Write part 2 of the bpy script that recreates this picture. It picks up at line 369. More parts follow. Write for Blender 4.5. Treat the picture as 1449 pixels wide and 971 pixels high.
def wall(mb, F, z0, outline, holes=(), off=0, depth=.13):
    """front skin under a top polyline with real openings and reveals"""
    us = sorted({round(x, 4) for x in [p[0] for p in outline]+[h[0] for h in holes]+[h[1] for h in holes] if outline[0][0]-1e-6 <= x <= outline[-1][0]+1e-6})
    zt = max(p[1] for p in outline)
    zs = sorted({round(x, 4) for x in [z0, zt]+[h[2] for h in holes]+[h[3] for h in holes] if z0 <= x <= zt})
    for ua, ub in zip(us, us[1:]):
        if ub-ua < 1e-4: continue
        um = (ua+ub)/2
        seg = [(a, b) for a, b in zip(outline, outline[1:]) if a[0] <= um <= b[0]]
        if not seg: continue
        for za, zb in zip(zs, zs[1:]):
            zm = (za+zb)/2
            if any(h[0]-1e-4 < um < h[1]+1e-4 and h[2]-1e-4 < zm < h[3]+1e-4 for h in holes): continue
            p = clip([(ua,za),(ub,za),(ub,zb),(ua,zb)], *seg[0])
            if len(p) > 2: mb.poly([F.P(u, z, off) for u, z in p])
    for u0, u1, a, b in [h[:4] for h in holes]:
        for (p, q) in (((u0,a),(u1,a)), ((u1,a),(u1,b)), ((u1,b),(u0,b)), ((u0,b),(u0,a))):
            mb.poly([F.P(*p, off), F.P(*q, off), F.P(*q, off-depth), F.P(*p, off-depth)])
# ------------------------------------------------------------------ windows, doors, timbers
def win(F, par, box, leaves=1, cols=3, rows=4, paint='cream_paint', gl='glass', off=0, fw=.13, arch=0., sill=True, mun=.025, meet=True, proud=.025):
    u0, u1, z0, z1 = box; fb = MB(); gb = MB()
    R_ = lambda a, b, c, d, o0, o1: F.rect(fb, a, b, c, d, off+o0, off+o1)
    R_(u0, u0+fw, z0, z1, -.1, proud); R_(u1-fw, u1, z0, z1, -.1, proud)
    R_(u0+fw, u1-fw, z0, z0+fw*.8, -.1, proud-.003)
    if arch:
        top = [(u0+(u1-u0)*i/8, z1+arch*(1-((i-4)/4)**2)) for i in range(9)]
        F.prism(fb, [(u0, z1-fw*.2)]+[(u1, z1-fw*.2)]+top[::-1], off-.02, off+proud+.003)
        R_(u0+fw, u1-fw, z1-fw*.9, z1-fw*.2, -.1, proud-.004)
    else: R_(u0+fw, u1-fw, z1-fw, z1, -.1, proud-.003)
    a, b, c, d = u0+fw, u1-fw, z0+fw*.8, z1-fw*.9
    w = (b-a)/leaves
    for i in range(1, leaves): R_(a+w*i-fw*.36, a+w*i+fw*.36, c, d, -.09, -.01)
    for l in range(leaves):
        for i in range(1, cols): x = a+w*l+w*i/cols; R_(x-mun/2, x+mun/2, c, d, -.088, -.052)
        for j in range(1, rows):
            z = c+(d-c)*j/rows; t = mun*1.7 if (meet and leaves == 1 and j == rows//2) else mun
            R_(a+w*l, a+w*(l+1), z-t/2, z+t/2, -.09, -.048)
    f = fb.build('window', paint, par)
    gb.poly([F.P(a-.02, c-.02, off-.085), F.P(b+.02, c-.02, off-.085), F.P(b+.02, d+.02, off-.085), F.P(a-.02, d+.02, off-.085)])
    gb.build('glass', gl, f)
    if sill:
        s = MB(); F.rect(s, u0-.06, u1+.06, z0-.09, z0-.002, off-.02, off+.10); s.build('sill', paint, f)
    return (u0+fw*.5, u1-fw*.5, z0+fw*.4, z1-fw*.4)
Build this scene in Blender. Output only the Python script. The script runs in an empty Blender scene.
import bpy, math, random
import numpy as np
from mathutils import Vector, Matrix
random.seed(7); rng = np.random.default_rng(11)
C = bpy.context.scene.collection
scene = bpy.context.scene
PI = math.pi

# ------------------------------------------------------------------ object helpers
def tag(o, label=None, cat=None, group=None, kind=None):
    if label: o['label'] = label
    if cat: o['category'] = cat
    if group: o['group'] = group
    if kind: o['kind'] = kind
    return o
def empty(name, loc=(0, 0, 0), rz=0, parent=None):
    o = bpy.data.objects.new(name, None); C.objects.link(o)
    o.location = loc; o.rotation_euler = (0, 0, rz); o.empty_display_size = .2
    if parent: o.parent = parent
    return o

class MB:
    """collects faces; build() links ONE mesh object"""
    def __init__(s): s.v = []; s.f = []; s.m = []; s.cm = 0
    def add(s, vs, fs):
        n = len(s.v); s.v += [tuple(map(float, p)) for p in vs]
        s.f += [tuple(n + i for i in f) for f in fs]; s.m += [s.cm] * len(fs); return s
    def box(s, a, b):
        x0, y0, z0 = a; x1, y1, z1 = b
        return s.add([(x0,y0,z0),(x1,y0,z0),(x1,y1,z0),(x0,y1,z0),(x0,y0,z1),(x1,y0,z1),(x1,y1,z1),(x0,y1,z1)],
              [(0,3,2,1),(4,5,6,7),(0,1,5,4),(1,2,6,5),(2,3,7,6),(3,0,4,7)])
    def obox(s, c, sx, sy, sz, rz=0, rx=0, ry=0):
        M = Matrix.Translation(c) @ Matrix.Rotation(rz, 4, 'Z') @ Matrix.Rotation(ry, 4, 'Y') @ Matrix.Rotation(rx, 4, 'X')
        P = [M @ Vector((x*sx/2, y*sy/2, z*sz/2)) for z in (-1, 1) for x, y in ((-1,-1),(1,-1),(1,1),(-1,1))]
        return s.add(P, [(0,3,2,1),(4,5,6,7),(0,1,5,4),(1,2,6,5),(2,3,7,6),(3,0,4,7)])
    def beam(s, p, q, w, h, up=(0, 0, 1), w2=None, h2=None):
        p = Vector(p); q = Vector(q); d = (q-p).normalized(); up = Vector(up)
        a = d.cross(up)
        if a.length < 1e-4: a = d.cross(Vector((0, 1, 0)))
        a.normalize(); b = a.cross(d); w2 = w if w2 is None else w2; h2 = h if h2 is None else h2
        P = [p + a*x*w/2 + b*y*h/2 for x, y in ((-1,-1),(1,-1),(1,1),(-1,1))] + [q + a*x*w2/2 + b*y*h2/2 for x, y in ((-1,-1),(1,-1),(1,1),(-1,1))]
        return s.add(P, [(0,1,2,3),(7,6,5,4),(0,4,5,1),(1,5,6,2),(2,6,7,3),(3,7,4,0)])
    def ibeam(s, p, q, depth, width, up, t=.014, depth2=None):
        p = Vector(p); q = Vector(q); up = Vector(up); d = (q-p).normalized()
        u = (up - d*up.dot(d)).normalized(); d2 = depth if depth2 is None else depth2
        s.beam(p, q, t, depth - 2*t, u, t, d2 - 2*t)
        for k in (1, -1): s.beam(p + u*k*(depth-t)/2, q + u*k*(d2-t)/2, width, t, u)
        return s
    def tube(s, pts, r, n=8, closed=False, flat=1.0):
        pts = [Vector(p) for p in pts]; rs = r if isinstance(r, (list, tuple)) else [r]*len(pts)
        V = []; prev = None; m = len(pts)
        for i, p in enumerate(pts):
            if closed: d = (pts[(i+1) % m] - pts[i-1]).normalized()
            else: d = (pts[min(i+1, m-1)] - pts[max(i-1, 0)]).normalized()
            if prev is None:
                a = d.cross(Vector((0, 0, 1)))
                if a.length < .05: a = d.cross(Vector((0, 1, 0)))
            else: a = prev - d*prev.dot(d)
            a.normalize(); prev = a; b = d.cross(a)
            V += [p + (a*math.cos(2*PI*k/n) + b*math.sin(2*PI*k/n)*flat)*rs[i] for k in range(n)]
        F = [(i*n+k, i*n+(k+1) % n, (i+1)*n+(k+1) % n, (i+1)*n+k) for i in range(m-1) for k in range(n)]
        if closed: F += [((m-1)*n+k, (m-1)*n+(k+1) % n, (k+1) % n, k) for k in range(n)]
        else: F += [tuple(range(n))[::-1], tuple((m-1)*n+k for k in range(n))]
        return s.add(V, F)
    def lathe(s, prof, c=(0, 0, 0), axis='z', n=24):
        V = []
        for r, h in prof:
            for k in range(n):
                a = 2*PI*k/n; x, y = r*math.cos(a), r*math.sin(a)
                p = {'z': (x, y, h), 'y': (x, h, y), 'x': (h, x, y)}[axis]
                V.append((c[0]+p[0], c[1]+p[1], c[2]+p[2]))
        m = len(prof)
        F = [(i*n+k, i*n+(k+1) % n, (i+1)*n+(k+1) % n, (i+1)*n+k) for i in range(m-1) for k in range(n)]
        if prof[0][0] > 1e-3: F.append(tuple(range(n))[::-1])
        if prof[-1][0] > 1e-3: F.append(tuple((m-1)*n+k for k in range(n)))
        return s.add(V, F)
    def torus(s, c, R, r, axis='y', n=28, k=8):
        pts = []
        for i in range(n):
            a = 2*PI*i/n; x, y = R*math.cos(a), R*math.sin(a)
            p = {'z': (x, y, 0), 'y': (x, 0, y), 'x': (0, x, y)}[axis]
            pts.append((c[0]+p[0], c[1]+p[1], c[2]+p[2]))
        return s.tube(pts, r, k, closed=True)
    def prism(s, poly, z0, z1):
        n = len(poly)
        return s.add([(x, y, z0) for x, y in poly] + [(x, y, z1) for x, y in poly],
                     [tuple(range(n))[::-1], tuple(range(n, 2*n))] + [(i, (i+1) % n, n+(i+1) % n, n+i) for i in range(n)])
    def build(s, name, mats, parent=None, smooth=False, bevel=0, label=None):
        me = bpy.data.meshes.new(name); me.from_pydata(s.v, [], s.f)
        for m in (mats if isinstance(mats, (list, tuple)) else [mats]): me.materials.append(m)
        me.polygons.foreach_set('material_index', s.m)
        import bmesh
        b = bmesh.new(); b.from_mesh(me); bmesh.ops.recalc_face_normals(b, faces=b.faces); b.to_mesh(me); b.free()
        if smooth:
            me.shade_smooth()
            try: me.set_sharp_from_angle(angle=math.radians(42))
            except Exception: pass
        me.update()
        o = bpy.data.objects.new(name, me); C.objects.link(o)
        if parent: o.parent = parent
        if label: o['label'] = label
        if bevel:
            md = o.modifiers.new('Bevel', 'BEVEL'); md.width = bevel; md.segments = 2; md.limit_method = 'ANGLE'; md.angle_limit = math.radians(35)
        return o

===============

PROBLEM REQUIREMENTS: From the records above, print exactly the lines that run from the line with "Build this scene" to the line with "PI = math.pi", inclusive.

TASK SOLUTION:
Build this scene in Blender. Output only the Python script. The script runs in an empty Blender scene.
import bpy, math, random
import numpy as np
from mathutils import Vector, Matrix
random.seed(7); rng = np.random.default_rng(11)
C = bpy.context.scene.collection
scene = bpy.context.scene
PI = math.pi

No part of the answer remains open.